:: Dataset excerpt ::

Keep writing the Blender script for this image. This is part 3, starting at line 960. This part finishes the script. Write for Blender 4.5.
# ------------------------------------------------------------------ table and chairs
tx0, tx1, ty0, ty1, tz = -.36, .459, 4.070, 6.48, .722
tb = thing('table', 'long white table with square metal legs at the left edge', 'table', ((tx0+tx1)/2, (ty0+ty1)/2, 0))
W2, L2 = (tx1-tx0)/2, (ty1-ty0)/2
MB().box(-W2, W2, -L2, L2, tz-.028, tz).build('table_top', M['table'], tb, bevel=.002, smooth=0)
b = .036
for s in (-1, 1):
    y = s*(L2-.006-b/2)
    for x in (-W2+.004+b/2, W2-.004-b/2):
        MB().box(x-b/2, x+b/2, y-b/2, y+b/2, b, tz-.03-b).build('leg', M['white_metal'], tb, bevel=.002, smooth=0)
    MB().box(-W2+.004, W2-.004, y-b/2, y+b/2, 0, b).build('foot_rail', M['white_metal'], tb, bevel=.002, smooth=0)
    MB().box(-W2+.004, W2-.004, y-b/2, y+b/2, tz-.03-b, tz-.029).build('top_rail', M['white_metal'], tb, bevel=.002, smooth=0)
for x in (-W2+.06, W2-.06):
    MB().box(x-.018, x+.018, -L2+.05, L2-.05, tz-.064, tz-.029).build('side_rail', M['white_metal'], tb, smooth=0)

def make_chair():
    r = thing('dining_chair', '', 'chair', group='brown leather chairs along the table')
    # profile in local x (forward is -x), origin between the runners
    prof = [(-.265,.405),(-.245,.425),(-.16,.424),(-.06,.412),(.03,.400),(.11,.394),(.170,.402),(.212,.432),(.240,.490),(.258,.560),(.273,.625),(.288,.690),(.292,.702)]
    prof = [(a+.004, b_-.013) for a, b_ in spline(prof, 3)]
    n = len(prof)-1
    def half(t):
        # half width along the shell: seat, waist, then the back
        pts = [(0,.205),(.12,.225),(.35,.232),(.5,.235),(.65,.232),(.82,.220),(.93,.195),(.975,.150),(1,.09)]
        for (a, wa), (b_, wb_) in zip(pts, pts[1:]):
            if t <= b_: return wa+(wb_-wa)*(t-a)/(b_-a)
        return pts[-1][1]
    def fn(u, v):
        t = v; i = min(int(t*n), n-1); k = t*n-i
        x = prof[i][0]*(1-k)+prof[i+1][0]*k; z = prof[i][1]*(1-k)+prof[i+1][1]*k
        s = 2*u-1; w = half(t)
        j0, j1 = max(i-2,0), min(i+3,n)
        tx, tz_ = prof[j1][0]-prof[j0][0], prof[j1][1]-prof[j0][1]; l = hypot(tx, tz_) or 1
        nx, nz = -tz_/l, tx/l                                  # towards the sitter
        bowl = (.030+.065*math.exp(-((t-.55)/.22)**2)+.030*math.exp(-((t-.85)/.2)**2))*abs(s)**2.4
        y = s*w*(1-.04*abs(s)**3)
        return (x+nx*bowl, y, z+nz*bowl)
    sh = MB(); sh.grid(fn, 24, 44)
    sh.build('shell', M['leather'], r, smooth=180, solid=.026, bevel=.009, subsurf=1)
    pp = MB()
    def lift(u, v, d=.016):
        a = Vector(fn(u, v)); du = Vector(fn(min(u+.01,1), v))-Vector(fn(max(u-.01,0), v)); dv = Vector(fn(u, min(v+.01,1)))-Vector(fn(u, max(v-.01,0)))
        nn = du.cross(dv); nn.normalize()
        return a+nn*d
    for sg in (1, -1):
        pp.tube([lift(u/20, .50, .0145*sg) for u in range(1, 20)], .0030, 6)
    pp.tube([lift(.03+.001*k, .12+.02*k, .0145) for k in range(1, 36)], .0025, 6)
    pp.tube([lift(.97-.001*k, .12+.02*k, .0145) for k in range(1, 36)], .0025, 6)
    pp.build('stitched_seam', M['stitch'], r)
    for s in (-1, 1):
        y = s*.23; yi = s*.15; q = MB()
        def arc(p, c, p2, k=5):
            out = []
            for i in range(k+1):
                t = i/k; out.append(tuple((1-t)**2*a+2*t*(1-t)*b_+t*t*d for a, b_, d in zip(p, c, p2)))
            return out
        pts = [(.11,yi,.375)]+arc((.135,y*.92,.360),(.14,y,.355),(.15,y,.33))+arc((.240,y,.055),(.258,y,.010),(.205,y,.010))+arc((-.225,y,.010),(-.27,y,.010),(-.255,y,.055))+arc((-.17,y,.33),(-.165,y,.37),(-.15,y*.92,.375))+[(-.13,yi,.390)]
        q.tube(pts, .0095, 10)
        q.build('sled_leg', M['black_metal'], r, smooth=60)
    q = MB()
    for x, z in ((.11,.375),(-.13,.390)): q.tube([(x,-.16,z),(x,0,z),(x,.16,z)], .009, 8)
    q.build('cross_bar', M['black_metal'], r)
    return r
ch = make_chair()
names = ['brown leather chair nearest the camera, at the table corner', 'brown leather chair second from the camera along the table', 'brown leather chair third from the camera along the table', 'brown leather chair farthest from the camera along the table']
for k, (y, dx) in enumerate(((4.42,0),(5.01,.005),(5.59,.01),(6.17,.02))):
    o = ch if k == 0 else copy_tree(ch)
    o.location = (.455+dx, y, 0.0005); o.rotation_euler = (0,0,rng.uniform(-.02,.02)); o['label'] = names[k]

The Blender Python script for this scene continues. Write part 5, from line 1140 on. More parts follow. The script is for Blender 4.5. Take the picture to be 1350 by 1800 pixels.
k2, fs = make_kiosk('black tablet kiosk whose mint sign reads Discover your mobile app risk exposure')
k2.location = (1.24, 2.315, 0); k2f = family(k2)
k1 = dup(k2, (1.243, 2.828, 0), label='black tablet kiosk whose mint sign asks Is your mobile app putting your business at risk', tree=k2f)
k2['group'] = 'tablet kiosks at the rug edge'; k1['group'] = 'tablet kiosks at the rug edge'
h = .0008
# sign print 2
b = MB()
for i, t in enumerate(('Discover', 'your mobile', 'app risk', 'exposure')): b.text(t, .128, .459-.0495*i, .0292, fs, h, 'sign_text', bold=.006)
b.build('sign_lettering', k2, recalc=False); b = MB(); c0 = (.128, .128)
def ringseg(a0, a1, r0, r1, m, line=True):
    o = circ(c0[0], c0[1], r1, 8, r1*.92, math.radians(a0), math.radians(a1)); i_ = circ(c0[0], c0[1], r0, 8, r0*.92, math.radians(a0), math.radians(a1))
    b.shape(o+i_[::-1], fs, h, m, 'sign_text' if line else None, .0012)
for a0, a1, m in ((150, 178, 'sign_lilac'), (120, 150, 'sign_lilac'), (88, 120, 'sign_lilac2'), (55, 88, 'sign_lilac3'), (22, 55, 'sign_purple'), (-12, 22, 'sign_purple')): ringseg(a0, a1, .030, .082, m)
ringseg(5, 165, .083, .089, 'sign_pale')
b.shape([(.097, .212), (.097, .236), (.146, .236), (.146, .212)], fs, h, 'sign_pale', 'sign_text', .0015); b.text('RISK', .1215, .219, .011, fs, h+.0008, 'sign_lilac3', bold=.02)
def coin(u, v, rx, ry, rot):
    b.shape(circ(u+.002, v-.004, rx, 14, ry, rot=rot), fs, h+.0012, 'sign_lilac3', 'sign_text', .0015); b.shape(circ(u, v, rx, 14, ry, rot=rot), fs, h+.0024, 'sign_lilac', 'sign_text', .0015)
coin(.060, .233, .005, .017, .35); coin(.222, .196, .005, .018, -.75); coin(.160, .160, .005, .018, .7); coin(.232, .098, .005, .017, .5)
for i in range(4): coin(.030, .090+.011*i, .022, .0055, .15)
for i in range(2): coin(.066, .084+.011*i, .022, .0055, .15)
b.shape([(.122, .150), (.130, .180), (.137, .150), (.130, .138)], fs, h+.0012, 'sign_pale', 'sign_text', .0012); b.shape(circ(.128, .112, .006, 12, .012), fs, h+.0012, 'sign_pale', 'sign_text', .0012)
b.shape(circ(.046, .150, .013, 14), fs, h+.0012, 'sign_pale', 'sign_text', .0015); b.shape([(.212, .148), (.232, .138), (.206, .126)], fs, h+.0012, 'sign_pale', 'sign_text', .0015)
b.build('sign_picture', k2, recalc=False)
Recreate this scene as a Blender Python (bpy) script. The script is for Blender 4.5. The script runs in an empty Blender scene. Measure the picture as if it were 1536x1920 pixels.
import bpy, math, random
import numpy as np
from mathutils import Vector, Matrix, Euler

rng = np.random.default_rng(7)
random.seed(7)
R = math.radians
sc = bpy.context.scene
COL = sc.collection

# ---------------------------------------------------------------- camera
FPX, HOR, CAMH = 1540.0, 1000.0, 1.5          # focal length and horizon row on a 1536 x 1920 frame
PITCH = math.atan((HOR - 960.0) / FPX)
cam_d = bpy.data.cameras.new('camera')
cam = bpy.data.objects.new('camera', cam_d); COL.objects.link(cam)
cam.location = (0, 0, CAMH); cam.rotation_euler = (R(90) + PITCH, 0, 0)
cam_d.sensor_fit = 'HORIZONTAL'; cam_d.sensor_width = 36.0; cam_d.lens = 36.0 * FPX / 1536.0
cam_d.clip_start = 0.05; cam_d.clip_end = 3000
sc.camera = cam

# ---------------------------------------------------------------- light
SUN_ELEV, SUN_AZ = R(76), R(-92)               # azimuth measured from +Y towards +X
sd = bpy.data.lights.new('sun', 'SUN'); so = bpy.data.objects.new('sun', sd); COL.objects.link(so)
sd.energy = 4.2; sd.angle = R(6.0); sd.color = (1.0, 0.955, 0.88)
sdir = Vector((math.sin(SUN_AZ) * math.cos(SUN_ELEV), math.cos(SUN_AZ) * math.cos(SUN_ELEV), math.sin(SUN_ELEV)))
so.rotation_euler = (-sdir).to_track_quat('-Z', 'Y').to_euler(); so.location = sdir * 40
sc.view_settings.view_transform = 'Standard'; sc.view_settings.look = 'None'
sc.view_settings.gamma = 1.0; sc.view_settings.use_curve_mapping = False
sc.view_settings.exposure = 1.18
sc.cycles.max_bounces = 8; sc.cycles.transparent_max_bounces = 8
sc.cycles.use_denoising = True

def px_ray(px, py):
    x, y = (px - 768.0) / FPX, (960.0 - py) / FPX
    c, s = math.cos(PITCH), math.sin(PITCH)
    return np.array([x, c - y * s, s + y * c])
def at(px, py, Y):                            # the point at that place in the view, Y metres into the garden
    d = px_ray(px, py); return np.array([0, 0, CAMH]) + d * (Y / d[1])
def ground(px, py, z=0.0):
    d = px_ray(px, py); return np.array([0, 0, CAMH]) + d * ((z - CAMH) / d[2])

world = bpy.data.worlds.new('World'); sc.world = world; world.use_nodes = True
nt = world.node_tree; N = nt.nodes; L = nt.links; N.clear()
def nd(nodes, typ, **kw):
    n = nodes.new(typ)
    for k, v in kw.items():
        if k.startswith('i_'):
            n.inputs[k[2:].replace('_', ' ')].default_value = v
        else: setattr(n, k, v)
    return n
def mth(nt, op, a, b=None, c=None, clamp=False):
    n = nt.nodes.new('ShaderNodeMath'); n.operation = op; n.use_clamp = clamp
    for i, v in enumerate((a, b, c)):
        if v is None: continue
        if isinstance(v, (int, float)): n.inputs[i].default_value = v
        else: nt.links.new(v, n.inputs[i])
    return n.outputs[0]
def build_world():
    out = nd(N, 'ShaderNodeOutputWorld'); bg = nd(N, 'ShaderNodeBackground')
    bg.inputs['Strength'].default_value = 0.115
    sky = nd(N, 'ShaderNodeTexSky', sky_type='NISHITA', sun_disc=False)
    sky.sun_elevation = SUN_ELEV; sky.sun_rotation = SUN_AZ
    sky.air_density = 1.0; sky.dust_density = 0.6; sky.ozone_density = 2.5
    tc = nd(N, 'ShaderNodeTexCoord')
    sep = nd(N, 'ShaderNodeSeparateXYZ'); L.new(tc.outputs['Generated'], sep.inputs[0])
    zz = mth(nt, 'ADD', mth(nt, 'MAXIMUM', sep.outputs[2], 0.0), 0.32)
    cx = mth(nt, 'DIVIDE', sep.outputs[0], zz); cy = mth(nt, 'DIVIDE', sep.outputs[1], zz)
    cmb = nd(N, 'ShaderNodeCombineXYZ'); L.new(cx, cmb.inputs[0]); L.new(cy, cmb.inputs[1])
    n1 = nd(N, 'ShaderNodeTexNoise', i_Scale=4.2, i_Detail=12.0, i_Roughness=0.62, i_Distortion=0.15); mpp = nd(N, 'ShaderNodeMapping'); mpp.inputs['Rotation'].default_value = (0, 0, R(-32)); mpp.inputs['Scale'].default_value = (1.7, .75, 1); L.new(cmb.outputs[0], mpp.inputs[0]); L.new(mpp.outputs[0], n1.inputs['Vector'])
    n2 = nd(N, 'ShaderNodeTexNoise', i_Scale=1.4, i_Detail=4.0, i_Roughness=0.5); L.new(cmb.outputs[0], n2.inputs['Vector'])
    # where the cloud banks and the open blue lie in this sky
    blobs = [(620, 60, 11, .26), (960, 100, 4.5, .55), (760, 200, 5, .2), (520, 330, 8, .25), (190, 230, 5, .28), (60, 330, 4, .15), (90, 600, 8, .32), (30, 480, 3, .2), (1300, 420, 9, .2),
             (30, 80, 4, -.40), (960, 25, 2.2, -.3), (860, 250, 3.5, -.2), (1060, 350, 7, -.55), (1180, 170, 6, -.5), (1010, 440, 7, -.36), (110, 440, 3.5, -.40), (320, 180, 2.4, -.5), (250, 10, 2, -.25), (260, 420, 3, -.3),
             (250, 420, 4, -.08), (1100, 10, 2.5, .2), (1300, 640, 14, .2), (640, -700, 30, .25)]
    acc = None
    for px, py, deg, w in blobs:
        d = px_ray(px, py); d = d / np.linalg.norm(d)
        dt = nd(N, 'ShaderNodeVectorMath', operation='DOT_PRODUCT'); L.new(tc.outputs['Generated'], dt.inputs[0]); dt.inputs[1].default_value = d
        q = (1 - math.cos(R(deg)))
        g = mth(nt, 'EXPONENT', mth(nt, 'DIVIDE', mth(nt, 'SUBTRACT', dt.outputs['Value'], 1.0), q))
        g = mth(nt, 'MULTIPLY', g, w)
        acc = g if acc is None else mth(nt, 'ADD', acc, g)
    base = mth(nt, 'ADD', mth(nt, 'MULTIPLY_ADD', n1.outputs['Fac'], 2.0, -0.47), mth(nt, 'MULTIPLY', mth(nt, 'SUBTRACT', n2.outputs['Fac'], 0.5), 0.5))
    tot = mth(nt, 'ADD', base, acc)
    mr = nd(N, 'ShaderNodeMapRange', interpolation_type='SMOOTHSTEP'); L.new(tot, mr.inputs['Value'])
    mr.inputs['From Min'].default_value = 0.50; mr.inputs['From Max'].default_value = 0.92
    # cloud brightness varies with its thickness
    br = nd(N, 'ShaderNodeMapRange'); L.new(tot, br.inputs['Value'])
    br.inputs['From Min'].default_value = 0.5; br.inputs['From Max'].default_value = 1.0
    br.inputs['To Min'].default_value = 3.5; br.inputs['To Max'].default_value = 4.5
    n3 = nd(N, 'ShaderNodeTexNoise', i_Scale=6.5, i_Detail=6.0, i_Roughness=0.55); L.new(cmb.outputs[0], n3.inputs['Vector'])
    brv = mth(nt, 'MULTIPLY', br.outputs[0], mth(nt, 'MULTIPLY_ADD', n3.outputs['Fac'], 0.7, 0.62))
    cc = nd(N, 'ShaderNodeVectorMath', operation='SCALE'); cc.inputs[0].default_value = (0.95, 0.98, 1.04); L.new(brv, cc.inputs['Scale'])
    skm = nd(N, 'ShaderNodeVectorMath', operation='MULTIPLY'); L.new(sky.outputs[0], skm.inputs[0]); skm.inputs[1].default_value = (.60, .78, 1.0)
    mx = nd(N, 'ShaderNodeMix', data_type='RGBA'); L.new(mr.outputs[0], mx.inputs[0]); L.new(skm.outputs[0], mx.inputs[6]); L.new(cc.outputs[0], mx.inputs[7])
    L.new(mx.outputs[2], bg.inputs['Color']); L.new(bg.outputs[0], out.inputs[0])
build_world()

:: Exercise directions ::
Quote the records above exactly, from the first line through the line containing "M['white_metal'], tb, smooth=0)", and nothing more.

:: Written answer ::
Keep writing the Blender script for this image. This is part 3, starting at line 960. This part finishes the script. Write for Blender 4.5.
# ------------------------------------------------------------------ table and chairs
tx0, tx1, ty0, ty1, tz = -.36, .459, 4.070, 6.48, .722
tb = thing('table', 'long white table with square metal legs at the left edge', 'table', ((tx0+tx1)/2, (ty0+ty1)/2, 0))
W2, L2 = (tx1-tx0)/2, (ty1-ty0)/2
MB().box(-W2, W2, -L2, L2, tz-.028, tz).build('table_top', M['table'], tb, bevel=.002, smooth=0)
b = .036
for s in (-1, 1):
    y = s*(L2-.006-b/2)
    for x in (-W2+.004+b/2, W2-.004-b/2):
        MB().box(x-b/2, x+b/2, y-b/2, y+b/2, b, tz-.03-b).build('leg', M['white_metal'], tb, bevel=.002, smooth=0)
    MB().box(-W2+.004, W2-.004, y-b/2, y+b/2, 0, b).build('foot_rail', M['white_metal'], tb, bevel=.002, smooth=0)
    MB().box(-W2+.004, W2-.004, y-b/2, y+b/2, tz-.03-b, tz-.029).build('top_rail', M['white_metal'], tb, bevel=.002, smooth=0)
for x in (-W2+.06, W2-.06):
    MB().box(x-.018, x+.018, -L2+.05, L2-.05, tz-.064, tz-.029).build('side_rail', M['white_metal'], tb, smooth=0)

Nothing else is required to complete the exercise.